The Greek company Lamda Development bought the BEKO factory building and the plot in 2007, for EUR 55.8 million at a public auction.

Having in mind the complexity of the project, the new innovative materials and cutting edge systems which will be used during the construction, the total investment is expected to exceed EUR 200 million. From the beginning of the project planning to the realization of the project more than 2000 people will be involved, while the complex will permanently create about 1000 new jobs from all sorts of professions.

This complex will certainly set new standards in the Serbian and SEE market primarily living standards, but also in the field of architecture and construction. Considering several solutions by invited leading global architectural bureau, Lamda development finally chose the proposal by Zaha Hadid Architects. Thanks to the experience in constructing modern buildings in the vicinity of historic buildings and pushing the boundaries of architecture and urban planning, Zaha Hadid’s projects have become recognized all over the world.

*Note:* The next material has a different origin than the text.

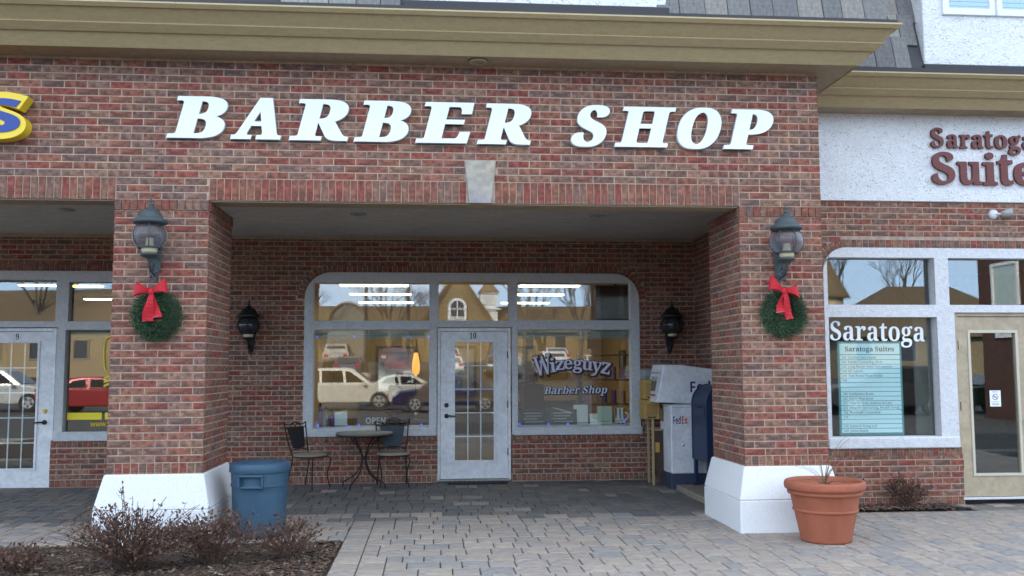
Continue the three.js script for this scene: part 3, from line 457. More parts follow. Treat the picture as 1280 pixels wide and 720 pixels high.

The main idea of the Zaha Hadid’s signature style, Parametricism, is introducing fluid forms into architecture, the forms and shapes existing in nature, in the flora and fauna. The buildings designed by Zaha Hadid transcend construction stereotypes: there are no rigid forms, no straight lines, no symmetry, no repetition, no standard function-based divisions of space. The buildings look different from every angle, the forms are round and fluid and the space is not segmented, it flows seamlessly from one room to another.